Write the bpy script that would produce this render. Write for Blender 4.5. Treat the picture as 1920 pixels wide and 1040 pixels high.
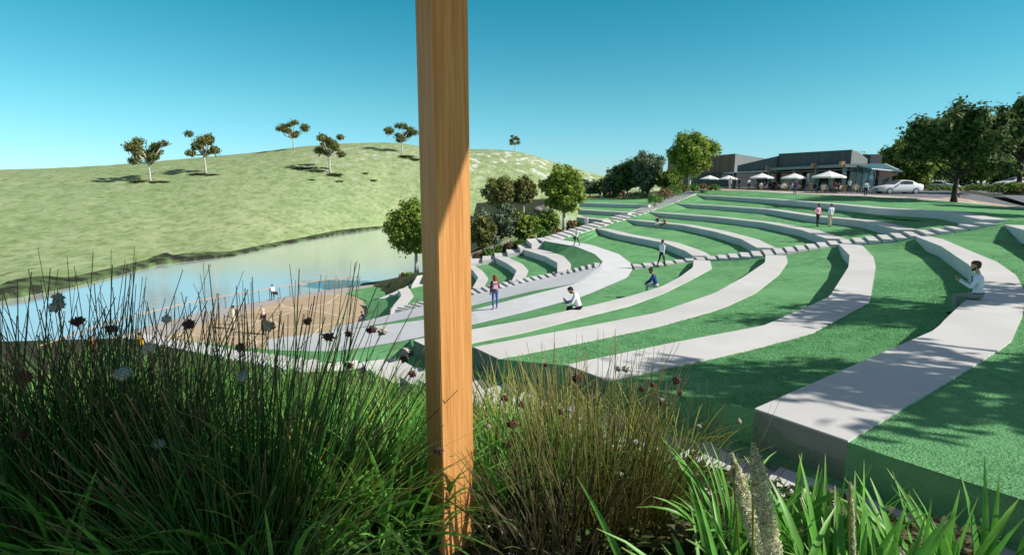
import bpy, bmesh, math, random
import numpy as np
from mathutils import Vector, Matrix
for o in list(bpy.data.objects): bpy.data.objects.remove(o)
scene = bpy.context.scene
COL = scene.collection
R = math.radians

# ---------------------------------------------------------------- camera
F = 1055.0; PITCH = math.atan(180/1055.0)
cam_d = bpy.data.cameras.new('camera'); cam = bpy.data.objects.new('camera', cam_d); COL.objects.link(cam)
cam_d.sensor_width = 36; cam_d.lens = F/1920*36; cam_d.clip_start = 0.05; cam_d.clip_end = 5000
cam.location = (0, 0, 0); cam.rotation_euler = (math.pi/2-PITCH, 0, 0)
scene.camera = cam
# ---------------------------------------------------------------- light
SUN_EL = R(36); SUN_AZ = R(-16)          # azimuth measured from +X towards +Y
sd = Vector((math.cos(SUN_EL)*math.cos(SUN_AZ), math.cos(SUN_EL)*math.sin(SUN_AZ), math.sin(SUN_EL)))
sun_d = bpy.data.lights.new('sun', 'SUN'); sun_d.energy = 5.0; sun_d.angle = R(0.5); sun_d.color = (1, .94, .85)
sun = bpy.data.objects.new('sun', sun_d); COL.objects.link(sun)
sun.rotation_euler = sd.to_track_quat('Z', 'Y').to_euler(); sun.location = (60, -20, 60)
world = bpy.data.worlds.new('World'); scene.world = world; world.use_nodes = True
wn = world.node_tree.nodes; wl = world.node_tree.links
for n in list(wn): wn.remove(n)
sky = wn.new('ShaderNodeTexSky'); sky.sky_type = 'NISHITA'; sky.sun_disc = False
sky.sun_elevation = SUN_EL; sky.sun_rotation = math.pi/2-SUN_AZ
sky.air_density = 1.0; sky.dust_density = 0.1; sky.ozone_density = 2.5
# sky tint: teal-blue low down, warm overhead, added to neutralise blue fill in shadows
tcw = wn.new('ShaderNodeTexCoord'); sep = wn.new('ShaderNodeSeparateXYZ'); wl.new(tcw.outputs['Generated'], sep.inputs[0])
tr_ = wn.new('ShaderNodeValToRGB'); e_ = tr_.color_ramp.elements
e_[0].position = 0.0; e_[0].color = (.50, .82, 1.20, 1); e_[1].position = .30; e_[1].color = (.105, .84, .76, 1)
e2_ = e_.new(.12); e2_.color = (.38, .88, .86, 1); e3_ = e_.new(.46); e3_.color = (1.35, .90, .66, 1); e4_ = e_.new(1.0); e4_.color = (1.35, .90, .66, 1)
wl.new(sep.outputs[2], tr_.inputs[0])
tint = wn.new('ShaderNodeMix'); tint.data_type = 'RGBA'; tint.blend_type = 'MULTIPLY'; tint.inputs[0].default_value = 1
bg = wn.new('ShaderNodeBackground'); bg.inputs[1].default_value = 0.12
wo = wn.new('ShaderNodeOutputWorld')
wl.new(sky.outputs[0], tint.inputs[6]); wl.new(tr_.outputs[0], tint.inputs[7]); wl.new(tint.outputs[2], bg.inputs[0]); wl.new(bg.outputs[0], wo.inputs[0])
scene.view_settings.view_transform = 'Standard'; scene.view_settings.look = 'None'
scene.view_settings.exposure = 0.2; scene.view_settings.gamma = 1
scene.cycles.max_bounces = 6; scene.cycles.diffuse_bounces = 1; scene.cycles.transparent_max_bounces = 6

# ---------------------------------------------------------------- helpers
def ray(px, py):
    dx = (px-960)/F; dy = (520-py)/F
    c, s = math.cos(PITCH), math.sin(PITCH)
    return Vector((dx, c+dy*s, -s+dy*c))
def P(px, py, z):
    d = ray(px, py); t = z/d.z
    return d*t
def PD(px, py, depth):
    d = ray(px, py); return d*(depth/d.y)
def lerp(a, b, t): return a+(b-a)*t

def tag(o, label=None, cat=None, group=None, kind=None):
    if label: o['label'] = label
    if cat: o['category'] = cat
    if group: o['group'] = group
    if kind: o['kind'] = kind
    return o
def empty(name, loc=(0, 0, 0), rz=0, label=None, cat=None, group=None):
    o = bpy.data.objects.new(name, None); COL.objects.link(o); o.empty_display_size = .1
    o.location = loc; o.rotation_euler = (0, 0, rz); return tag(o, label, cat, group)
def link(name, me, parent=None):
    o = bpy.data.objects.new(name, me); COL.objects.link(o)
    if parent: o.parent = parent
    return o
def copy_tree(o, parent=None):
    c = o.copy(); COL.objects.link(c)
    if parent: c.parent = parent
    for ch in list(o.children): copy_tree(ch, c)
    return c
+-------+
■ **WRITTEN TASK**: Write out the listing above exactly as it stands, pictures excluded.

■ **ANSWER TO THE TASK**:
Write the bpy script that would produce this render. Write for Blender 4.5. Treat the picture as 1920 pixels wide and 1040 pixels high.
import bpy, bmesh, math, random
import numpy as np
from mathutils import Vector, Matrix
for o in list(bpy.data.objects): bpy.data.objects.remove(o)
scene = bpy.context.scene
COL = scene.collection
R = math.radians

# ---------------------------------------------------------------- camera
F = 1055.0; PITCH = math.atan(180/1055.0)
cam_d = bpy.data.cameras.new('camera'); cam = bpy.data.objects.new('camera', cam_d); COL.objects.link(cam)
cam_d.sensor_width = 36; cam_d.lens = F/1920*36; cam_d.clip_start = 0.05; cam_d.clip_end = 5000
cam.location = (0, 0, 0); cam.rotation_euler = (math.pi/2-PITCH, 0, 0)
scene.camera = cam
# ---------------------------------------------------------------- light
SUN_EL = R(36); SUN_AZ = R(-16)          # azimuth measured from +X towards +Y
sd = Vector((math.cos(SUN_EL)*math.cos(SUN_AZ), math.cos(SUN_EL)*math.sin(SUN_AZ), math.sin(SUN_EL)))
sun_d = bpy.data.lights.new('sun', 'SUN'); sun_d.energy = 5.0; sun_d.angle = R(0.5); sun_d.color = (1, .94, .85)
sun = bpy.data.objects.new('sun', sun_d); COL.objects.link(sun)
sun.rotation_euler = sd.to_track_quat('Z', 'Y').to_euler(); sun.location = (60, -20, 60)
world = bpy.data.worlds.new('World'); scene.world = world; world.use_nodes = True
wn = world.node_tree.nodes; wl = world.node_tree.links
for n in list(wn): wn.remove(n)
sky = wn.new('ShaderNodeTexSky'); sky.sky_type = 'NISHITA'; sky.sun_disc = False
sky.sun_elevation = SUN_EL; sky.sun_rotation = math.pi/2-SUN_AZ
sky.air_density = 1.0; sky.dust_density = 0.1; sky.ozone_density = 2.5
# sky tint: teal-blue low down, warm overhead, added to neutralise blue fill in shadows
tcw = wn.new('ShaderNodeTexCoord'); sep = wn.new('ShaderNodeSeparateXYZ'); wl.new(tcw.outputs['Generated'], sep.inputs[0])
tr_ = wn.new('ShaderNodeValToRGB'); e_ = tr_.color_ramp.elements
e_[0].position = 0.0; e_[0].color = (.50, .82, 1.20, 1); e_[1].position = .30; e_[1].color = (.105, .84, .76, 1)
e2_ = e_.new(.12); e2_.color = (.38, .88, .86, 1); e3_ = e_.new(.46); e3_.color = (1.35, .90, .66, 1); e4_ = e_.new(1.0); e4_.color = (1.35, .90, .66, 1)
wl.new(sep.outputs[2], tr_.inputs[0])
tint = wn.new('ShaderNodeMix'); tint.data_type = 'RGBA'; tint.blend_type = 'MULTIPLY'; tint.inputs[0].default_value = 1
bg = wn.new('ShaderNodeBackground'); bg.inputs[1].default_value = 0.12
wo = wn.new('ShaderNodeOutputWorld')
wl.new(sky.outputs[0], tint.inputs[6]); wl.new(tr_.outputs[0], tint.inputs[7]); wl.new(tint.outputs[2], bg.inputs[0]); wl.new(bg.outputs[0], wo.inputs[0])
scene.view_settings.view_transform = 'Standard'; scene.view_settings.look = 'None'
scene.view_settings.exposure = 0.2; scene.view_settings.gamma = 1
scene.cycles.max_bounces = 6; scene.cycles.diffuse_bounces = 1; scene.cycles.transparent_max_bounces = 6

# ---------------------------------------------------------------- helpers
def ray(px, py):
    dx = (px-960)/F; dy = (520-py)/F
    c, s = math.cos(PITCH), math.sin(PITCH)
    return Vector((dx, c+dy*s, -s+dy*c))
def P(px, py, z):
    d = ray(px, py); t = z/d.z
    return d*t
def PD(px, py, depth):
    d = ray(px, py); return d*(depth/d.y)
def lerp(a, b, t): return a+(b-a)*t

def tag(o, label=None, cat=None, group=None, kind=None):
    if label: o['label'] = label
    if cat: o['category'] = cat
    if group: o['group'] = group
    if kind: o['kind'] = kind
    return o
def empty(name, loc=(0, 0, 0), rz=0, label=None, cat=None, group=None):
    o = bpy.data.objects.new(name, None); COL.objects.link(o); o.empty_display_size = .1
    o.location = loc; o.rotation_euler = (0, 0, rz); return tag(o, label, cat, group)
def link(name, me, parent=None):
    o = bpy.data.objects.new(name, me); COL.objects.link(o)
    if parent: o.parent = parent
    return o
def copy_tree(o, parent=None):
    c = o.copy(); COL.objects.link(c)
    if parent: c.parent = parent
    for ch in list(o.children): copy_tree(ch, c)
    return c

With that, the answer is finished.